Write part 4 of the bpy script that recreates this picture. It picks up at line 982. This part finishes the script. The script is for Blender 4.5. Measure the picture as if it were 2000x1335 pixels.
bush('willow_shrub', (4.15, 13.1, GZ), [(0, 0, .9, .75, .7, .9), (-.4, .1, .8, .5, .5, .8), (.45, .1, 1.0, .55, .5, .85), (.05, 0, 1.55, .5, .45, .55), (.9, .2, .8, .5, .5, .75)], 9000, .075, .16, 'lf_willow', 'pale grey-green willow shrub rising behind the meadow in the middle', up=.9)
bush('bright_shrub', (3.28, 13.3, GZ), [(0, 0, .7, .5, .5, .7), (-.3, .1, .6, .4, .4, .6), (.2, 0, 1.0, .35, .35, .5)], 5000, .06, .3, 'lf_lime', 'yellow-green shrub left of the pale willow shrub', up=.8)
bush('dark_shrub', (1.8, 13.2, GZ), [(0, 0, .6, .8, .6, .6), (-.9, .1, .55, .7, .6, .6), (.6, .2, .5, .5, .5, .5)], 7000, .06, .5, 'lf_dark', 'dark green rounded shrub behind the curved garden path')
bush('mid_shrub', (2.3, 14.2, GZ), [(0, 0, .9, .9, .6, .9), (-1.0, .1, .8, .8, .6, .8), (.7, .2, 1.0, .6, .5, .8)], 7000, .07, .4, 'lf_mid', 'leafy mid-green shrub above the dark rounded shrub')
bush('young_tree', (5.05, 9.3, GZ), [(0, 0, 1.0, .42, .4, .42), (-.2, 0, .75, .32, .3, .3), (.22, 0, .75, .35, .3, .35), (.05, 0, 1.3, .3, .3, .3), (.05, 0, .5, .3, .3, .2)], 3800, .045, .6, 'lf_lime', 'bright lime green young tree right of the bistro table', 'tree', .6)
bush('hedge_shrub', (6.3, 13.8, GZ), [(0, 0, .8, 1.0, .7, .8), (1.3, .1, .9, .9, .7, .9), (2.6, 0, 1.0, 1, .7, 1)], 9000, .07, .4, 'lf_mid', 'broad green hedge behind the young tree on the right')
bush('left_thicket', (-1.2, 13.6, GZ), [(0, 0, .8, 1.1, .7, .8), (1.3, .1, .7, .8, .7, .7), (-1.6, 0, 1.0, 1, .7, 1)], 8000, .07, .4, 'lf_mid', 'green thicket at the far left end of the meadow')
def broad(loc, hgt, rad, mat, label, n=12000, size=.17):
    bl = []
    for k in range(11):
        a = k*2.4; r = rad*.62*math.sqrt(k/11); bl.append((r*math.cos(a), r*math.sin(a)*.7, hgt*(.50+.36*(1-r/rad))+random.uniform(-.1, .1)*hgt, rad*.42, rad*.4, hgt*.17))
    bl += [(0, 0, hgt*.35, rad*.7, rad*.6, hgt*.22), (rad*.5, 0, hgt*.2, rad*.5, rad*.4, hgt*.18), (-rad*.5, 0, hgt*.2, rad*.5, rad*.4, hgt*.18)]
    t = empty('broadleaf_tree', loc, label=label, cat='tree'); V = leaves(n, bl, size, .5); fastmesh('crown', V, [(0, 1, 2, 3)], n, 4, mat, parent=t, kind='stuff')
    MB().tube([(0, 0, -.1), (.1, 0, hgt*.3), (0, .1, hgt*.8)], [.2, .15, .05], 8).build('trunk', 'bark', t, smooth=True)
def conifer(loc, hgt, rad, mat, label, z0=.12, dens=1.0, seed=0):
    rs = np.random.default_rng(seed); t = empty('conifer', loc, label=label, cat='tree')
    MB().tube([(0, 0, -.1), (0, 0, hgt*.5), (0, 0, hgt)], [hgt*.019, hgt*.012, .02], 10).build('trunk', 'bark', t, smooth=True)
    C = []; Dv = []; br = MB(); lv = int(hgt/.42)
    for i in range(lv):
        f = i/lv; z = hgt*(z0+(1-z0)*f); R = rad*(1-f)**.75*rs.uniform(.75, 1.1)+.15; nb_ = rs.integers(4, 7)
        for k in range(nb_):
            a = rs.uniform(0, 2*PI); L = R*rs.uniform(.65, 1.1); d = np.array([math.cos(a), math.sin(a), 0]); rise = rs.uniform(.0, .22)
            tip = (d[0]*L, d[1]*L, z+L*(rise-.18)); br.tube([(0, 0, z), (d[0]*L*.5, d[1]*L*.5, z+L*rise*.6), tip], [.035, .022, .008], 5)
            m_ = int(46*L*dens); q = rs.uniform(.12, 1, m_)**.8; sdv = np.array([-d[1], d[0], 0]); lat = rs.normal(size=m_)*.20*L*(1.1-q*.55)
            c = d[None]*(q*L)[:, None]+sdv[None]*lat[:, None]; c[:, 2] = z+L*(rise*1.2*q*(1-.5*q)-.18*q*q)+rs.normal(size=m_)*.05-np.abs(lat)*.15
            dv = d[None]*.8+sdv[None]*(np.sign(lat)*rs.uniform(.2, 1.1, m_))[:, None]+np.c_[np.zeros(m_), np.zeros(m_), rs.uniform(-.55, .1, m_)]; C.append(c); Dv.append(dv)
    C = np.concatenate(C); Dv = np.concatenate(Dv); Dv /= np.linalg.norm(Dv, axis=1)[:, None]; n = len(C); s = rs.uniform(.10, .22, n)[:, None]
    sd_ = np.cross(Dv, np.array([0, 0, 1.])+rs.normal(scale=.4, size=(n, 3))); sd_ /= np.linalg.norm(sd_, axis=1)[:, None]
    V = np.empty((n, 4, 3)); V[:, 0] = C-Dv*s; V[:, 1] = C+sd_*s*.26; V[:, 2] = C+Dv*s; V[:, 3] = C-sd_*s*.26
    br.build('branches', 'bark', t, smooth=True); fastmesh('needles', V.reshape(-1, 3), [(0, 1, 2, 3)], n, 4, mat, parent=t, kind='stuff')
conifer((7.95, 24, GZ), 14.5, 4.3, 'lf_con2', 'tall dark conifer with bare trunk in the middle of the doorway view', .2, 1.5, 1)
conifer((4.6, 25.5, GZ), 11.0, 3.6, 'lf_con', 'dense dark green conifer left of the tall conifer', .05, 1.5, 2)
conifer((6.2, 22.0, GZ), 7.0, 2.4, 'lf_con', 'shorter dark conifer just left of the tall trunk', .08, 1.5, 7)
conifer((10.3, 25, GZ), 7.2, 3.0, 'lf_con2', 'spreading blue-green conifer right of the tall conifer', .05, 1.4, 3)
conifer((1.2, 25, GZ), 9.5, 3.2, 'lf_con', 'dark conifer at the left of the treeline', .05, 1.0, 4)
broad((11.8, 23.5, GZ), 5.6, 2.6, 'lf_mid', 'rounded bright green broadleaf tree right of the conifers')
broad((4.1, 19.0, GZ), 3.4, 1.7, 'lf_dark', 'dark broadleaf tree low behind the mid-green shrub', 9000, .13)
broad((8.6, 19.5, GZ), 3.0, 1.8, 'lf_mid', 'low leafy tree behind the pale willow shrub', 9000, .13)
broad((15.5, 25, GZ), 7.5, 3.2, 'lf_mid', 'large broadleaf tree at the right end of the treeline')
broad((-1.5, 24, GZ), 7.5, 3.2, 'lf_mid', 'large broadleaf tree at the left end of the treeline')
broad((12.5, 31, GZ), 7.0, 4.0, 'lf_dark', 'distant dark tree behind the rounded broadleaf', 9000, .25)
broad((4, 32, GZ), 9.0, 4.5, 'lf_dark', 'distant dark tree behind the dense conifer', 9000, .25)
::::
## AIM OF THE TASK
Your task is to transcribe the listing above in full, exactly as given.

## RESPONSE TO THE EXERCISE
Write part 4 of the bpy script that recreates this picture. It picks up at line 982. This part finishes the script. The script is for Blender 4.5. Measure the picture as if it were 2000x1335 pixels.
bush('willow_shrub', (4.15, 13.1, GZ), [(0, 0, .9, .75, .7, .9), (-.4, .1, .8, .5, .5, .8), (.45, .1, 1.0, .55, .5, .85), (.05, 0, 1.55, .5, .45, .55), (.9, .2, .8, .5, .5, .75)], 9000, .075, .16, 'lf_willow', 'pale grey-green willow shrub rising behind the meadow in the middle', up=.9)
bush('bright_shrub', (3.28, 13.3, GZ), [(0, 0, .7, .5, .5, .7), (-.3, .1, .6, .4, .4, .6), (.2, 0, 1.0, .35, .35, .5)], 5000, .06, .3, 'lf_lime', 'yellow-green shrub left of the pale willow shrub', up=.8)
bush('dark_shrub', (1.8, 13.2, GZ), [(0, 0, .6, .8, .6, .6), (-.9, .1, .55, .7, .6, .6), (.6, .2, .5, .5, .5, .5)], 7000, .06, .5, 'lf_dark', 'dark green rounded shrub behind the curved garden path')
bush('mid_shrub', (2.3, 14.2, GZ), [(0, 0, .9, .9, .6, .9), (-1.0, .1, .8, .8, .6, .8), (.7, .2, 1.0, .6, .5, .8)], 7000, .07, .4, 'lf_mid', 'leafy mid-green shrub above the dark rounded shrub')
bush('young_tree', (5.05, 9.3, GZ), [(0, 0, 1.0, .42, .4, .42), (-.2, 0, .75, .32, .3, .3), (.22, 0, .75, .35, .3, .35), (.05, 0, 1.3, .3, .3, .3), (.05, 0, .5, .3, .3, .2)], 3800, .045, .6, 'lf_lime', 'bright lime green young tree right of the bistro table', 'tree', .6)
bush('hedge_shrub', (6.3, 13.8, GZ), [(0, 0, .8, 1.0, .7, .8), (1.3, .1, .9, .9, .7, .9), (2.6, 0, 1.0, 1, .7, 1)], 9000, .07, .4, 'lf_mid', 'broad green hedge behind the young tree on the right')
bush('left_thicket', (-1.2, 13.6, GZ), [(0, 0, .8, 1.1, .7, .8), (1.3, .1, .7, .8, .7, .7), (-1.6, 0, 1.0, 1, .7, 1)], 8000, .07, .4, 'lf_mid', 'green thicket at the far left end of the meadow')
def broad(loc, hgt, rad, mat, label, n=12000, size=.17):
    bl = []
    for k in range(11):
        a = k*2.4; r = rad*.62*math.sqrt(k/11); bl.append((r*math.cos(a), r*math.sin(a)*.7, hgt*(.50+.36*(1-r/rad))+random.uniform(-.1, .1)*hgt, rad*.42, rad*.4, hgt*.17))
    bl += [(0, 0, hgt*.35, rad*.7, rad*.6, hgt*.22), (rad*.5, 0, hgt*.2, rad*.5, rad*.4, hgt*.18), (-rad*.5, 0, hgt*.2, rad*.5, rad*.4, hgt*.18)]
    t = empty('broadleaf_tree', loc, label=label, cat='tree'); V = leaves(n, bl, size, .5); fastmesh('crown', V, [(0, 1, 2, 3)], n, 4, mat, parent=t, kind='stuff')
    MB().tube([(0, 0, -.1), (.1, 0, hgt*.3), (0, .1, hgt*.8)], [.2, .15, .05], 8).build('trunk', 'bark', t, smooth=True)
def conifer(loc, hgt, rad, mat, label, z0=.12, dens=1.0, seed=0):
    rs = np.random.default_rng(seed); t = empty('conifer', loc, label=label, cat='tree')
    MB().tube([(0, 0, -.1), (0, 0, hgt*.5), (0, 0, hgt)], [hgt*.019, hgt*.012, .02], 10).build('trunk', 'bark', t, smooth=True)
    C = []; Dv = []; br = MB(); lv = int(hgt/.42)
    for i in range(lv):
        f = i/lv; z = hgt*(z0+(1-z0)*f); R = rad*(1-f)**.75*rs.uniform(.75, 1.1)+.15; nb_ = rs.integers(4, 7)
        for k in range(nb_):
            a = rs.uniform(0, 2*PI); L = R*rs.uniform(.65, 1.1); d = np.array([math.cos(a), math.sin(a), 0]); rise = rs.uniform(.0, .22)
            tip = (d[0]*L, d[1]*L, z+L*(rise-.18)); br.tube([(0, 0, z), (d[0]*L*.5, d[1]*L*.5, z+L*rise*.6), tip], [.035, .022, .008], 5)
            m_ = int(46*L*dens); q = rs.uniform(.12, 1, m_)**.8; sdv = np.array([-d[1], d[0], 0]); lat = rs.normal(size=m_)*.20*L*(1.1-q*.55)
            c = d[None]*(q*L)[:, None]+sdv[None]*lat[:, None]; c[:, 2] = z+L*(rise*1.2*q*(1-.5*q)-.18*q*q)+rs.normal(size=m_)*.05-np.abs(lat)*.15
            dv = d[None]*.8+sdv[None]*(np.sign(lat)*rs.uniform(.2, 1.1, m_))[:, None]+np.c_[np.zeros(m_), np.zeros(m_), rs.uniform(-.55, .1, m_)]; C.append(c); Dv.append(dv)
    C = np.concatenate(C); Dv = np.concatenate(Dv); Dv /= np.linalg.norm(Dv, axis=1)[:, None]; n = len(C); s = rs.uniform(.10, .22, n)[:, None]
    sd_ = np.cross(Dv, np.array([0, 0, 1.])+rs.normal(scale=.4, size=(n, 3))); sd_ /= np.linalg.norm(sd_, axis=1)[:, None]
    V = np.empty((n, 4, 3)); V[:, 0] = C-Dv*s; V[:, 1] = C+sd_*s*.26; V[:, 2] = C+Dv*s; V[:, 3] = C-sd_*s*.26
    br.build('branches', 'bark', t, smooth=True); fastmesh('needles', V.reshape(-1, 3), [(0, 1, 2, 3)], n, 4, mat, parent=t, kind='stuff')
conifer((7.95, 24, GZ), 14.5, 4.3, 'lf_con2', 'tall dark conifer with bare trunk in the middle of the doorway view', .2, 1.5, 1)
conifer((4.6, 25.5, GZ), 11.0, 3.6, 'lf_con', 'dense dark green conifer left of the tall conifer', .05, 1.5, 2)
conifer((6.2, 22.0, GZ), 7.0, 2.4, 'lf_con', 'shorter dark conifer just left of the tall trunk', .08, 1.5, 7)
conifer((10.3, 25, GZ), 7.2, 3.0, 'lf_con2', 'spreading blue-green conifer right of the tall conifer', .05, 1.4, 3)
conifer((1.2, 25, GZ), 9.5, 3.2, 'lf_con', 'dark conifer at the left of the treeline', .05, 1.0, 4)
broad((11.8, 23.5, GZ), 5.6, 2.6, 'lf_mid', 'rounded bright green broadleaf tree right of the conifers')
broad((4.1, 19.0, GZ), 3.4, 1.7, 'lf_dark', 'dark broadleaf tree low behind the mid-green shrub', 9000, .13)
broad((8.6, 19.5, GZ), 3.0, 1.8, 'lf_mid', 'low leafy tree behind the pale willow shrub', 9000, .13)
broad((15.5, 25, GZ), 7.5, 3.2, 'lf_mid', 'large broadleaf tree at the right end of the treeline')
broad((-1.5, 24, GZ), 7.5, 3.2, 'lf_mid', 'large broadleaf tree at the left end of the treeline')
broad((12.5, 31, GZ), 7.0, 4.0, 'lf_dark', 'distant dark tree behind the rounded broadleaf', 9000, .25)
broad((4, 32, GZ), 9.0, 4.5, 'lf_dark', 'distant dark tree behind the dense conifer', 9000, .25)